Examining their photography again today also drives us to consider who gets to represent them and why. Even in its earliest forms, the camera was never a neutral observer. Lehnert & Landrock’s images may have captured a place and time with remarkable beauty, but they also reflect the asymmetries of power between subject and photographer, East and West. Their work challenges us to examine both what is in the frame and what was left out in our own day, when discussions about cultural appropriation, representation, and authenticity are becoming increasingly pressing.

This duality—beauty coupled with distortion, documentation paired with construction—is precisely why their work continues to matter. In an era when Instagram filters and AI image generators flatten cultural specificity into familiar patterns, the photographs of Lehnert & Landrock serve both as caution and inspiration. They show how visual media can enchant and mislead, how craft can elevate even staged images, and how archives can outlast the circumstances of their creation.

For collectors and institutions today, Lehnert & Landrock’s work carries a different form of value. Their photographs, once sold as postcards, now command significant prices at auction. Albums are treated as rare objects of cultural history. What was once commercialism has become part of global heritage, a reminder that the value of art is about how long it endures and relates across generations. 

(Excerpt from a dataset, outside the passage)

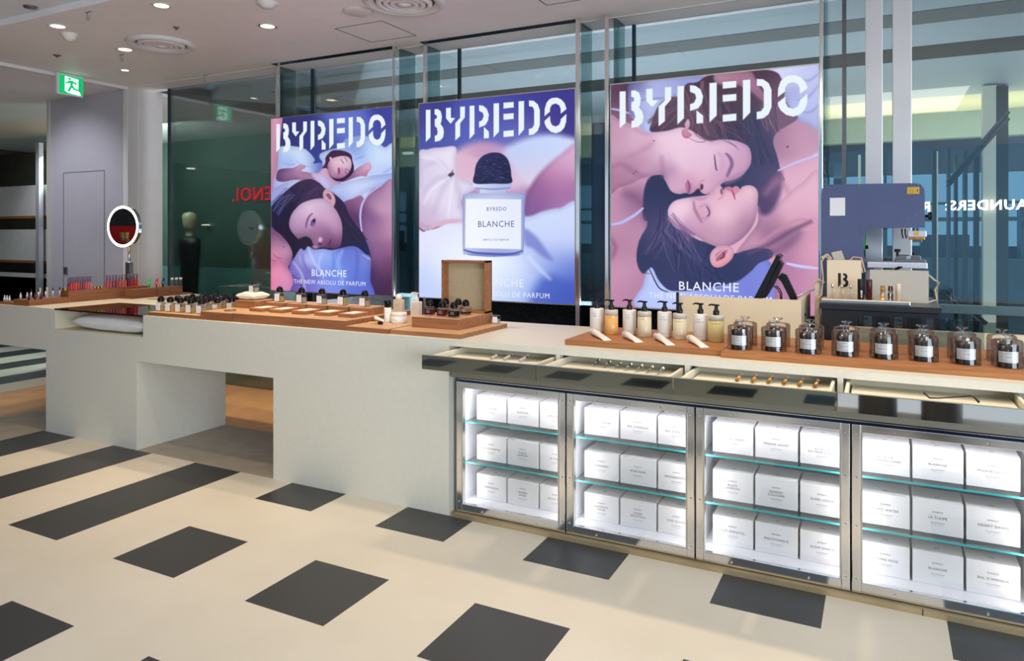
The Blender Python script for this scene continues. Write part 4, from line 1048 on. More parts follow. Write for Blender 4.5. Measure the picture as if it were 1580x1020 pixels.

Their photographs embody both the limitations and the achievements of their era. They speak to the power of photography as a medium that is never neutral, always shaped by its maker’s perspective and its audience’s expectations. And in a time when images can be produced infinitely and consumed instantly, they remind us of a different model: one where craft, patience, and deliberate vision gave each frame its weight. That may be Lehnert & Landrock’s most enduring legacy.